• _Input rows_:
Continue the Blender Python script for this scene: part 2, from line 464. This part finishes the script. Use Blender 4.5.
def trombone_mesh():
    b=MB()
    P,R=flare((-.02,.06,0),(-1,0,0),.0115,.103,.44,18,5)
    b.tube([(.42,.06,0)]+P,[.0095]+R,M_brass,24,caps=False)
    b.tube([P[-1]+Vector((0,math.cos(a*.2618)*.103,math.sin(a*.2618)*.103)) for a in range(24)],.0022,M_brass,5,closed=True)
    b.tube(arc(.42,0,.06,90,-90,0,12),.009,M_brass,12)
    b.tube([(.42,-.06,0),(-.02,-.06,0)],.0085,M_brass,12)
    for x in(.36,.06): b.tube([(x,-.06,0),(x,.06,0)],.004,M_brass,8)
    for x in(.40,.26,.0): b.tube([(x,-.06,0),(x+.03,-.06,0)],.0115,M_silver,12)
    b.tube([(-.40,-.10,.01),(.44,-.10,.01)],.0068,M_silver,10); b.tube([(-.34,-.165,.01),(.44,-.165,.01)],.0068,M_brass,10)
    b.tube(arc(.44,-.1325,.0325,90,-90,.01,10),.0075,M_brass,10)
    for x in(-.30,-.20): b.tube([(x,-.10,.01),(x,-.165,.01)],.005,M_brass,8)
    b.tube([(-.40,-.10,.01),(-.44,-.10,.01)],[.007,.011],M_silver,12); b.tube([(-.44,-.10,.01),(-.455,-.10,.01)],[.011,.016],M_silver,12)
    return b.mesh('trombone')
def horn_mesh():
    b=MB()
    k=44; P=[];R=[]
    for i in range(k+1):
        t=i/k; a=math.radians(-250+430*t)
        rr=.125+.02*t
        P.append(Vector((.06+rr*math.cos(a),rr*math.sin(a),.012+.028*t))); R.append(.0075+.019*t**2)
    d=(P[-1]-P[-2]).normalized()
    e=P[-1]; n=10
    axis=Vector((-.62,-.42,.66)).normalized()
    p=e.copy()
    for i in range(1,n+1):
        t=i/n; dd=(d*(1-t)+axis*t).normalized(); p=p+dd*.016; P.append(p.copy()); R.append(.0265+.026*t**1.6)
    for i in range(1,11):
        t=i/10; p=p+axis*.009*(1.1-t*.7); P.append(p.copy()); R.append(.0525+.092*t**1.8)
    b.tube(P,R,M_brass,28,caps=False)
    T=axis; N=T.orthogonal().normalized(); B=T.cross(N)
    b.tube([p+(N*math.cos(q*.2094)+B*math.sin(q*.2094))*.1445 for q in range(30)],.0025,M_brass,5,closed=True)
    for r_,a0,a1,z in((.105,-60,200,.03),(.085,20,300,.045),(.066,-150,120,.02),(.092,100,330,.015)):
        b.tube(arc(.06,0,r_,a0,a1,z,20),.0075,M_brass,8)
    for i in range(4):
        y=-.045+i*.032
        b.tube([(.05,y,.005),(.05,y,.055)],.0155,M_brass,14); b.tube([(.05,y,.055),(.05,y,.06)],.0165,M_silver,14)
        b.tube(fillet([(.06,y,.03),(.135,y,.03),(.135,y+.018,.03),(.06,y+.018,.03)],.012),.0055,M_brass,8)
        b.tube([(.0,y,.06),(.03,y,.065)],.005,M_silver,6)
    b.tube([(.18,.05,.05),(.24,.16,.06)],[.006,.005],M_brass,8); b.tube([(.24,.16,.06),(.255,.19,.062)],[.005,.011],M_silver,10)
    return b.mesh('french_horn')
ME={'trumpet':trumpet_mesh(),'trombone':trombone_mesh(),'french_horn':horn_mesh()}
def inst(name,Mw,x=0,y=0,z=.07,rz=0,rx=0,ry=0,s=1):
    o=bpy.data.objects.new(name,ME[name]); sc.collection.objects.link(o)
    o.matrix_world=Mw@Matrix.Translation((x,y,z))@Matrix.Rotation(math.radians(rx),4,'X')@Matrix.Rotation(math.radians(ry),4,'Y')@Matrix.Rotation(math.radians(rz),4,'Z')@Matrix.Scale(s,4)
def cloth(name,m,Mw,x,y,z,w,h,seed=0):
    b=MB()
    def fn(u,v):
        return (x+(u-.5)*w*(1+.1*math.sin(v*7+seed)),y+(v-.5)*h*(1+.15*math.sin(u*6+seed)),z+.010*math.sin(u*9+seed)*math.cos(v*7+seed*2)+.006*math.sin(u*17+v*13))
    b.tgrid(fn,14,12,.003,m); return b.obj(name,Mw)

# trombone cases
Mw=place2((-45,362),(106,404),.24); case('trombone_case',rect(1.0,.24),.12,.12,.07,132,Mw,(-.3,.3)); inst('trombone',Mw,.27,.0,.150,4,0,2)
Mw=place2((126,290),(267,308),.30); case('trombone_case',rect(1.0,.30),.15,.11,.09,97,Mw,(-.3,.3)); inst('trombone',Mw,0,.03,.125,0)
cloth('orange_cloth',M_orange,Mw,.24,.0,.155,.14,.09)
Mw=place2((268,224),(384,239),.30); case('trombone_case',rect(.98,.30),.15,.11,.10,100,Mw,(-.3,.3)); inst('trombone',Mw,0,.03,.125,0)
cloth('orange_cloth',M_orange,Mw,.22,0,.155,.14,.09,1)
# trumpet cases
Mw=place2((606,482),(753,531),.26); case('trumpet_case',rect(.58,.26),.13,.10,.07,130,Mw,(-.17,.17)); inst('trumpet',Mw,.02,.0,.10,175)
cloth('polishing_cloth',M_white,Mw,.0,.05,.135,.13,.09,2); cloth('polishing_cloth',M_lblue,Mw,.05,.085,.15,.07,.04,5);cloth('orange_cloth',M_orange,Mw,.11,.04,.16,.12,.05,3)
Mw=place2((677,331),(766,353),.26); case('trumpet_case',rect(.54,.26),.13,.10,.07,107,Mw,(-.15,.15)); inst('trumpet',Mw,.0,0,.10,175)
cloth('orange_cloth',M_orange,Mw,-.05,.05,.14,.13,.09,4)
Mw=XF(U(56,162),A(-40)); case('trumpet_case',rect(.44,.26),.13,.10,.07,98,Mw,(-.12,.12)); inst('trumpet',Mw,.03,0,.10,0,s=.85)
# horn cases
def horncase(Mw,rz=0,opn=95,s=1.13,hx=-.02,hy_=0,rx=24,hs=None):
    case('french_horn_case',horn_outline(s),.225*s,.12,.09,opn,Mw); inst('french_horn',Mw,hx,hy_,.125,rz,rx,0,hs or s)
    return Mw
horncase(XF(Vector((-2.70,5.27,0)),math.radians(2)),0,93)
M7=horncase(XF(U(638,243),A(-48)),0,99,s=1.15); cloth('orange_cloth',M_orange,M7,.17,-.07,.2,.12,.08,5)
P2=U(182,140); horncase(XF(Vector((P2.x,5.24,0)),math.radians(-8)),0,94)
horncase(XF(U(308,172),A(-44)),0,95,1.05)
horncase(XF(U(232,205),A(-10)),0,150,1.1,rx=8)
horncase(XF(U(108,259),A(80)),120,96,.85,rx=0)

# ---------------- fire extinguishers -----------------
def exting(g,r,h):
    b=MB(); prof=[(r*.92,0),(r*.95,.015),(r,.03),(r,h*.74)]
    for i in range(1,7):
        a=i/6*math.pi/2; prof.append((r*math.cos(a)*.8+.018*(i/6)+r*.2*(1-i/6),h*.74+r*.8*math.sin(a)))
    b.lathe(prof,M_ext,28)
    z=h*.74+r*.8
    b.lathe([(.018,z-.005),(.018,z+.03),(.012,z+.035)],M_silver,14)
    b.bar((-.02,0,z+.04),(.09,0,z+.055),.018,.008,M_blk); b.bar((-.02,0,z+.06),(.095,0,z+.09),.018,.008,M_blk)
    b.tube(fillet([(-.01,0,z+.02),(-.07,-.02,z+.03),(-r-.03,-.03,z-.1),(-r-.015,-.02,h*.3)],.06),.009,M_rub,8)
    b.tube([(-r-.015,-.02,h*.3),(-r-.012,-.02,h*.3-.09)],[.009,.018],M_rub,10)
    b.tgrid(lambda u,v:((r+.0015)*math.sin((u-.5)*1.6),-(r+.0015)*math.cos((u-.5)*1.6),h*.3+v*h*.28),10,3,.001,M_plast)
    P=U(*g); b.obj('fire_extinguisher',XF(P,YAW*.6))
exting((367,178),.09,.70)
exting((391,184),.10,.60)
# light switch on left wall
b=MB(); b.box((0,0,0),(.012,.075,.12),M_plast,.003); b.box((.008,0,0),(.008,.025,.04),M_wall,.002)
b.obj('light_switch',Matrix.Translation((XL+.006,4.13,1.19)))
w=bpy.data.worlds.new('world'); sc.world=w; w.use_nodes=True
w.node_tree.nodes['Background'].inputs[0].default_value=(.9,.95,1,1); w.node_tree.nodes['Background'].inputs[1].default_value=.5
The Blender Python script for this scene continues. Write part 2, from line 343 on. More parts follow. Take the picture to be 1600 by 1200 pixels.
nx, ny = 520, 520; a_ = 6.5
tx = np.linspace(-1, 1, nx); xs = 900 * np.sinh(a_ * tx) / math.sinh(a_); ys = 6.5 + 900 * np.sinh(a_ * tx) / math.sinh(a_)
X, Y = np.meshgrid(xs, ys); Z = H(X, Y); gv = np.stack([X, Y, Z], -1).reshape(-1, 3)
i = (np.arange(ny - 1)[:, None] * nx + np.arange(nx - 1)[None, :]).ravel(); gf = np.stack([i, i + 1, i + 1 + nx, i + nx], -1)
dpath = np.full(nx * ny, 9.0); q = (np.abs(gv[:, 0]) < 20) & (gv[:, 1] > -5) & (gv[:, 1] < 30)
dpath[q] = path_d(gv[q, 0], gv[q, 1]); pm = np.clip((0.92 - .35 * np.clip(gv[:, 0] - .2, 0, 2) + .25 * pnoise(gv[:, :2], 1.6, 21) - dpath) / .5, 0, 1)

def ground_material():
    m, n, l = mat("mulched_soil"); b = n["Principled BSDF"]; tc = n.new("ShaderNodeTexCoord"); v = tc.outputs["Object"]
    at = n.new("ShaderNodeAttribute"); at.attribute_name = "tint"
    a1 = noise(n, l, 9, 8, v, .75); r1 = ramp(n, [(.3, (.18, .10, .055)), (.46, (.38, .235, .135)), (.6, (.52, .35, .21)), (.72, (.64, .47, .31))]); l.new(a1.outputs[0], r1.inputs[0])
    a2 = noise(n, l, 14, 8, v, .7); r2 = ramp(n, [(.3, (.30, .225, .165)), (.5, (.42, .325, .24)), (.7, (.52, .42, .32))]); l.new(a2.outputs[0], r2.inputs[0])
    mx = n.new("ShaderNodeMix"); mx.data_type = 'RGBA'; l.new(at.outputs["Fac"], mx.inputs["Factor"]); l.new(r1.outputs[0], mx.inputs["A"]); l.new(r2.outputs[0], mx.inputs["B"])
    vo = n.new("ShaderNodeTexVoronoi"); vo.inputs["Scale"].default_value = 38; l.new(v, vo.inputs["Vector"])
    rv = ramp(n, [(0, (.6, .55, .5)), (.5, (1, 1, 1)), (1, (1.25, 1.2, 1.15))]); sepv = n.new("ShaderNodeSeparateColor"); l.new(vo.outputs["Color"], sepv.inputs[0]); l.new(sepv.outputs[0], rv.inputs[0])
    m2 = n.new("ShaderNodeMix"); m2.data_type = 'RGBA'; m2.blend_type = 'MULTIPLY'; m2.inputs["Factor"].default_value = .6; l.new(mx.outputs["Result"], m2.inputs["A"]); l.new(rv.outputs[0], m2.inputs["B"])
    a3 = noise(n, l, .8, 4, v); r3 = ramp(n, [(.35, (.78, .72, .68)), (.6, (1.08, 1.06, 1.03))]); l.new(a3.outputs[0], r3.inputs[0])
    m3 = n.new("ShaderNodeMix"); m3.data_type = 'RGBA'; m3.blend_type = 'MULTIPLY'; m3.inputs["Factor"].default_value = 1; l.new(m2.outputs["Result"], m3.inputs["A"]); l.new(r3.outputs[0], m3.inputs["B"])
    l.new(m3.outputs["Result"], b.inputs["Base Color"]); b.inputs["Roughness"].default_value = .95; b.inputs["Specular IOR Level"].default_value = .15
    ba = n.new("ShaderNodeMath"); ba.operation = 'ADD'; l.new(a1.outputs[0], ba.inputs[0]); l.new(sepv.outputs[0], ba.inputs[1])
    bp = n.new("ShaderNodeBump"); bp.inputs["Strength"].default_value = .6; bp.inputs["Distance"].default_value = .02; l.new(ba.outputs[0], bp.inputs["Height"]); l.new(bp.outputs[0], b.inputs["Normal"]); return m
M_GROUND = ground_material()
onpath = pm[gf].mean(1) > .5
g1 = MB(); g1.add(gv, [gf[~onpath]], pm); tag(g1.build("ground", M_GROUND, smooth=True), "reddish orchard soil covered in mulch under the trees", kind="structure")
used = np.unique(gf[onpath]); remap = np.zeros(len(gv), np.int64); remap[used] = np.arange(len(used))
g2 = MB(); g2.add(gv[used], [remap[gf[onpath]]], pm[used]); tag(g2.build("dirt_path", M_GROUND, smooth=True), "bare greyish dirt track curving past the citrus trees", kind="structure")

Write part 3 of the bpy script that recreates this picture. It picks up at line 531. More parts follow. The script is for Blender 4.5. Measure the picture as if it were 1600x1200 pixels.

• _What needs to be done_: Report all lines of the material that contain the word "picture".

• _Complete answer_:
The Blender Python script for this scene continues. Write part 2, from line 343 on. More parts follow. Take the picture to be 1600 by 1200 pixels.
Write part 3 of the bpy script that recreates this picture. It picks up at line 531. More parts follow. The script is for Blender 4.5. Measure the picture as if it were 1600x1200 pixels.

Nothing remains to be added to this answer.